Sample which should be ground in zirconium oxide must be dry, brittle and small enough. If sample tends to be more slippery (oily), the sample might need to be ground in sintered corundum.

In this case, pre ground sample which is < 1 mm can be ground successfully with the bowl and balls made of zirconium oxide.

Large samples should not be fed directly to fine sieves like 0,2 mm or smaller, for this, sample has been pre ground to < 1 mm (see result 3). Afterwards, sample can be fed a second time for fine grinding with e.g. 0,2 mm sieve ring as shown in this trial.

The complete sample has been fed within 90 seconds. During the feeding of sample, fine sample dust escaped the feeding funnel and has been removed by placing the tube of a vacuum cleaner next to the feeding funnel.

For a grinding of higher amounts (100 ml as desired), we would recommend using the accessories for grinding large quantities. By using this accessories, also fine dust which escapes the feeding funnel will be minimized because of optimized air flow.

After all sample has been fed, we found ground sample which was sticking by electrostatic charge to the collecting pan as well as to the outside of the sieve ring and the ribs of the impact rotor.

Because the higher amounts of fine electrostatic charged dust, sample starts to build up behind the sieve rings openings. By grinding of higher amounts, the openings might also became closed when the accessories for grinding large quantities will be used. We are guessing that minimum 1-2 cleaning steps might be required if 100 ml of sample should be ground.

The dry pamace sample (C) don’t use to be brittle enough for a grinding with 20 mm Ø grinding balls (checked in 80 ml grinding bowl previously - see packed sample for demonstration). Also 30 mm Ø grinding balls as we used for this trail did not lead to a comminution of sample.

A direct grinding of such a sample is not possible with a planetary ball mill. The start size of material use to be too big. It might be possible that the sample can be ground properly after pre grinding to < 1 mm.

Just like the wood pieces, the sample might contain too much lignin. We are guessing that after a pre grinding to e.g. < 1 mm, it should be possible to grind the sample to fine powder.

Usually ground particles will show a d50 smaller as the half of the trapezoidal perforations of the used sieve ring. With a 0,5 mm sieve ring, the majority of particles should be < 250 µm.

The exploration of fine dust which use to escape the feeding funnel is minimal. Even higher amounts of sample can be ground. For amounts > 50 g, we use to recommend working with accessories for grinding large quantities.

Also the pulp of oranges sample can be ground successfully with a 0,5 mm sieve ring.
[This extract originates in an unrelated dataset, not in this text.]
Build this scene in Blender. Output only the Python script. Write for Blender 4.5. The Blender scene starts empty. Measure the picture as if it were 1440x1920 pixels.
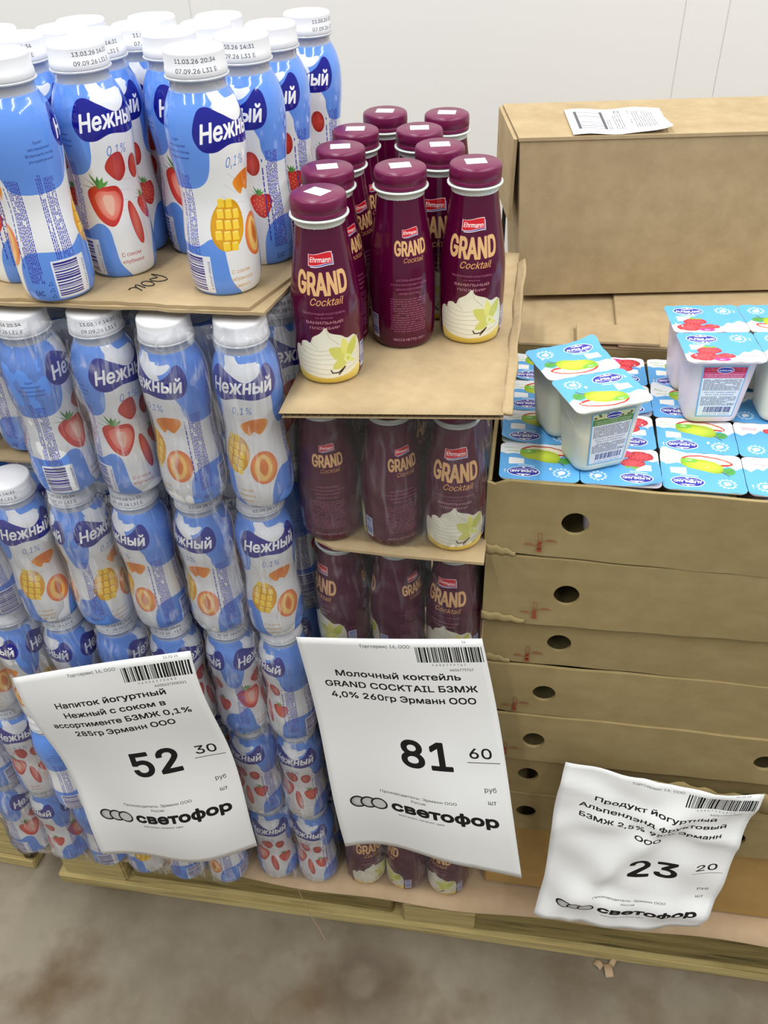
import bpy, bmesh, math, random
import numpy as np
from mathutils import Matrix, Vector
random.seed(7); RNG = np.random.RandomState(11)
SC = bpy.context.scene
COL = SC.collection

# ------------------------------------------------------------------ camera, world, light, exposure
F_PX, PITCH, ROLL, YAW, CAM_Z = 1650.0, math.radians(39), math.radians(2.25), math.radians(10.4), 1.347
fw = Vector((-math.sin(YAW)*math.cos(PITCH), math.cos(YAW)*math.cos(PITCH), -math.sin(PITCH)))
rt = Vector((math.cos(YAW), math.sin(YAW), 0)); dn = -rt.cross(fw)
ix = math.cos(ROLL)*rt + math.sin(ROLL)*dn; iy = math.cos(ROLL)*dn - math.sin(ROLL)*rt
cd = bpy.data.cameras.new('camera'); cam = bpy.data.objects.new('camera', cd); COL.objects.link(cam)
cd.sensor_fit = 'VERTICAL'; cd.sensor_height = 24; cd.sensor_width = 18; cd.lens = F_PX/1920*24; cd.clip_start = .01
cam.matrix_world = Matrix(((ix.x, -iy.x, -fw.x, 0), (ix.y, -iy.y, -fw.y, 0), (ix.z, -iy.z, -fw.z, CAM_Z), (0, 0, 0, 1)))
SC.camera = cam
w = bpy.data.worlds.new('world'); SC.world = w; w.use_nodes = True
w.node_tree.nodes['Background'].inputs[0].default_value = (.95, .98, 1, 1)
w.node_tree.nodes['Background'].inputs[1].default_value = .38
def area(name, loc, sx, sy, power, col=(1, .99, .96), aim=None):
    l = bpy.data.lights.new(name, 'AREA'); l.shape = 'RECTANGLE'; l.size = sx; l.size_y = sy; l.energy = power; l.color = col
    o = bpy.data.objects.new(name, l); o.location = loc; COL.objects.link(o)
    if aim: o.rotation_euler = (Vector(aim)-Vector(loc)).to_track_quat('-Z', 'Y').to_euler()
    return o
for i, x in enumerate((-1.9, -.55, .8, 2.1)):
    area('ceiling_lamp', (x, .25, 2.75), .09, 3.4, 41)
SC.view_settings.view_transform = 'Standard'; SC.view_settings.look = 'None'
SC.view_settings.exposure = 0.0; SC.view_settings.gamma = 1; SC.view_settings.use_curve_mapping = False
SC.cycles.transparent_max_bounces = 16; SC.cycles.max_bounces = 8; SC.cycles.use_denoising = True

# ------------------------------------------------------------------ raster helpers: flat print only
_tc = {}
FONT = None
try:      # Blender's own bundled sans; the built-in font serves when it is missing
    import os
    FONT = bpy.data.fonts.load(os.path.join(bpy.utils.system_resource('DATAFILES'), 'fonts', 'Inter.woff2'))
except Exception: pass
def text_tris(s, bold):
    k = s
    if k not in _tc:
        c = bpy.data.curves.new('t', 'FONT'); c.body = s
        if FONT: c.font = FONT
        c.size = 1; c.resolution_u = 3; c.fill_mode = 'NONE'
        o = bpy.data.objects.new('t', c); COL.objects.link(o)
        dg = bpy.context.evaluated_depsgraph_get(); m = o.evaluated_get(dg).to_mesh()
        v = np.array([p.co[:2] for p in m.vertices]) if len(m.vertices) else np.zeros((0, 2))
        t = np.array([e.vertices[:] for e in m.edges]) if len(m.edges) else np.zeros((0, 2), int)
        # contours: walk the edges in order
        nx = {}
        for a, b in t: nx.setdefault(int(a), []).append(int(b)); nx.setdefault(int(b), []).append(int(a))
        seen, loops = set(), []
        for a in nx:
            if a in seen: continue
            L, cur = [], a
            while cur is not None and cur not in seen:
                seen.add(cur); L.append(cur); cur = next((q for q in sorted(nx[cur], key=lambda q: abs(q-L[-1])) if q not in seen), None)
            if len(L) > 2:
                if L[1] < L[-1] or True:
                    if L[0] < L[1]: pass
                    else: L = L[::-1]
                loops.append(L)
        t = loops
        o.evaluated_get(dg).to_mesh_clear()
        bpy.data.objects.remove(o); bpy.data.curves.remove(c)
        _tc[k] = (v, t)
    return _tc[k]
class Canvas:
    def __init__(s, w, h, bg, ss=2):
        s.w, s.h, s.ss = w, h, ss
        s.a = np.empty((h*ss, w*ss, 3), np.float32); s.a[:] = bg
    def _put(s, y0, y1, x0, x1, m, col):
        if callable(col):
            yy, xx = np.mgrid[y0:y1, x0:x1]; c = col(xx/s.ss, yy/s.ss); s.a[y0:y1, x0:x1][m] = c[m]
        else: s.a[y0:y1, x0:x1][m] = col
    def poly(s, pts, col, wrap=False):
        if wrap:
            for d in (-s.w, 0, s.w): s.poly([(x+d, y) for x, y in pts], col)
            return
        p = np.array(pts, float)*s.ss; H, W = s.a.shape[:2]
        x0, x1 = int(max(0, math.floor(p[:, 0].min()))), int(min(W, math.ceil(p[:, 0].max())+1))
        y0, y1 = int(max(0, math.floor(p[:, 1].min()))), int(min(H, math.ceil(p[:, 1].max())+1))
        if x1 <= x0 or y1 <= y0: return
        m = np.zeros((y1-y0, x1-x0), bool); q = np.roll(p, -1, 0)
        for r in range(y0, y1):
            y = r+.5; k = (p[:, 1] <= y) != (q[:, 1] <= y)
            if not k.any(): continue
            xs = np.sort(p[k, 0]+(y-p[k, 1])*(q[k, 0]-p[k, 0])/(q[k, 1]-p[k, 1]))
            for a, b in zip(xs[::2], xs[1::2]):
                m[r-y0, max(0, int(round(a))-x0):max(0, int(round(b))-x0)] = True
        s._put(y0, y1, x0, x1, m, col)
    def loops(s, v, t, col, bold):
        # non-zero winding fill of closed contours (so overlapping strokes stay solid); bold = stroke the fill outwards
        H, W = s.a.shape[:2]; v = v*s.ss; bo = max(0, bold*s.ss)
        x0, x1 = int(max(0, v[:, 0].min()-bo-2)), int(min(W, v[:, 0].max()+bo+3)); y0, y1 = int(max(0, v[:, 1].min()-bo-2)), int(min(H, v[:, 1].max()+bo+3))
        if x1 <= x0 or y1 <= y0: return
        wn = np.zeros((y1-y0, x1-x0+1), np.int16)
        for L in t:
            p = v[L]; q = np.roll(p, -1, 0)
            for (ax, ay), (bx, by) in zip(p, q):
                if ay == by: continue
                lo, hi, sg = (ay, by, 1) if ay < by else (by, ay, -1)
                r = np.arange(max(y0, int(math.ceil(lo-.5))), min(y1-1, int(math.ceil(hi-.5))-1)+1)
                if not len(r): continue
                xx = ax+(r+.5-ay)*(bx-ax)/(by-ay); ci = np.clip(np.round(xx).astype(int)-x0, 0, x1-x0)
                np.add.at(wn, (r-y0, ci), sg)
        m = np.cumsum(wn, axis=1)[:, :x1-x0] != 0
        if bo > .3:
            k = m.copy(); n = int(round(bo)) or 1
            for dy in range(-n, n+1):
                for dx in range(-n, n+1):
                    if dx*dx+dy*dy > bo*bo+.3 or (dx == 0 and dy == 0): continue
                    k[max(0, dy):m.shape[0]+min(0, dy), max(0, dx):m.shape[1]+min(0, dx)] |= m[max(0, -dy):m.shape[0]-max(0, dy), max(0, -dx):m.shape[1]-max(0, dx)]
            m = k
        s._put(y0, y1, x0, x1, m, col)
    def tris(s, v, t, col):
        H, W = s.a.shape[:2]; v = v*s.ss
        for tri in t:
            p = v[tri]; x0 = max(0, int(p[:, 0].min())); x1 = min(W, int(p[:, 0].max())+2)
            y0 = max(0, int(p[:, 1].min())); y1 = min(H, int(p[:, 1].max())+2)
            if x1 <= x0 or y1 <= y0: continue
            X = np.arange(x0, x1)+.5; Y = (np.arange(y0, y1)+.5)[:, None]
            (ax, ay), (bx, by), (cx, cy) = p
            d = (bx-ax)*(cy-ay)-(by-ay)*(cx-ax)
            if abs(d) < 1e-9: continue
            sg = 1 if d > 0 else -1; e = -1e-3
            m = (sg*((bx-ax)*(Y-ay)-(by-ay)*(X-ax)) >= e) & (sg*((cx-bx)*(Y-by)-(cy-by)*(X-bx)) >= e) & (sg*((ax-cx)*(Y-cy)-(ay-cy)*(X-cx)) >= e)
            s._put(y0, y1, x0, x1, m, col)
    def text(s, st, x, y, size, col, bold=0, shear=0, align='c', rot=0, sx=1, width=None, warp=None):
        v, t = text_tris(st, bold)
        if not len(t): return
        v = v.copy(); w0 = v[:, 0].max()-v[:, 0].min()
        v[:, 0] -= v[:, 0].min()
        if width: sx = width/(w0*size)
        v[:, 0] += shear*v[:, 1]; v[:, 0] *= sx*size; v[:, 1] *= size
        W = v[:, 0].max()
        if align == 'c': v[:, 0] -= W/2
        if align == 'r': v[:, 0] -= W
        if warp: v = np.array([warp(a, b) for a, b in v])
        c, n = math.cos(rot), math.sin(rot)
        s.loops(np.stack([x+v[:, 0]*c-v[:, 1]*n, y+v[:, 0]*n+v[:, 1]*c], 1), t, col, bold*size)
    def rect(s, x0, y0, x1, y1, col): s.poly([(x0, y0), (x1, y0), (x1, y1), (x0, y1)], col)
    def blob(s, pts, col, wrap=False, n=10): s.poly(spline(pts, n), col, wrap)
    def ell(s, cx, cy, rx, ry, col, rot=0, n=40, jag=0):
        c, q = math.cos(rot), math.sin(rot); P = []
        for i in range(n):
            a = i*2*math.pi/n; k = 1+(jag if i % 2 else -jag); x, y = rx*k*math.cos(a), ry*k*math.sin(a); P.append((cx+x*c-y*q, cy+x*q+y*c))
        s.poly(P, col)
    def line(s, pts, wd, col):
        for (a, b), (c, d) in zip(pts, pts[1:]):
            L = math.hypot(c-a, d-b) or 1; nx, ny = -(d-b)/L*wd/2, (c-a)/L*wd/2
            s.poly([(a+nx, b+ny), (c+nx, d+ny), (c-nx, d-ny), (a-nx, b-ny)], col); s.ell(c, d, wd/2, wd/2, col, n=8)
    def dashes(s, x0, y0, x1, y1, pitch, th, col, vertical=False, seg=(6, 26), gap=3, p=.93):
        a0, a1, b0, b1 = (x0, x1, y0, y1) if not vertical else (y0, y1, x0, x1)
        b = b0
        while b+th <= b1:
            a = a0
            while a < a1:
                L = random.uniform(*seg)
                if random.random() < p:
                    e = min(a1, a+L)
                    if vertical: s.rect(b, a, b+th, e, col)
                    else: s.rect(a, b, e, b+th, col)
                a += L+gap
            b += pitch
    def bars(s, x0, y0, x1, y1, col, horizontal=False, unit=2.2):
        a, e = (x0, x1) if not horizontal else (y0, y1)
        while a < e:
            t = unit*random.choice((1, 1, 2, 3))
            if horizontal: s.rect(x0, a, x1, min(e, a+t), col)
            else: s.rect(a, y0, min(e, a+t), y1, col)
            a += t+unit*random.choice((1, 1, 2))
    def image(s, name):
        k = s.ss; a = s.a.reshape(s.h, k, s.w, k, 3).mean((1, 3))
        im = bpy.data.images.new(name, s.w, s.h, alpha=False)
        f = np.ones((s.h, s.w, 4), np.float32); f[:, :, :3] = np.clip(a, 0, 1)
        im.pixels.foreach_set(f.ravel()); im.update(); im.pack(); s.a = None
        return im
def spline(P, n=10):
    out = []; N = len(P)
    for i in range(N):
        p0, p1, p2, p3 = (np.array(P[(i+k-1) % N], float) for k in range(4))
        for j in range(n):
            t = j/n; out.append(tuple(.5*((2*p1)+(-p0+p2)*t+(2*p0-5*p1+4*p2-p3)*t*t+(-p0+3*p1-3*p2+p3)*t**3)))
    return out
def rgb(*c): return tuple(v/255 for v in c)
def shade(cx, cy, rx, ry, c0, c1, c2=None, grain=.04, seed=1):
    # printed picture of a round fruit: colour c0 in the middle to c1 at the outline
    def f(x, y):
        d = np.clip(np.sqrt(((x-cx)/rx)**2+((y-cy)/ry)**2), 0, 1)[..., None]
        c = np.array(c0)*(1-d**2)+np.array(c1)*d**2
        if c2 is not None:
            k = np.clip(((y-cy)/ry)*.5+.5, 0, 1)[..., None]; c = c*(1-.4*k)+np.array(c2)*.4*k
        c = c+grain*np.sin(x*1.9+seed)[..., None]*np.sin(y*2.3+x*.6)[..., None]
        return c.astype(np.float32)
    return f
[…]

Sieve ring and rotor use to remain free of residues, a grinding of higher amounts is possible.

The rest of orange pulp sample has been pre ground with 1 mm sieve ring (analogue result 3) and has been used for fine grinding with this trial.

Just like in previous mentioned trials, fine ground sample dust escapes the feeding funnel and will be removed by placing the tube of a vacuum cleaner next to the funnel. After grinding, a small layer of electrostatic charged sample use to be attached to the outside of the sieve ring.

All perforations of the sieve ring use to be free, but by grinding of higher amounts, dust might build up and lead to a closure of openings. It is possible that the accessories for grinding large quantities might be beneficial regarding exploration of dust and closing of the sieve rings openings.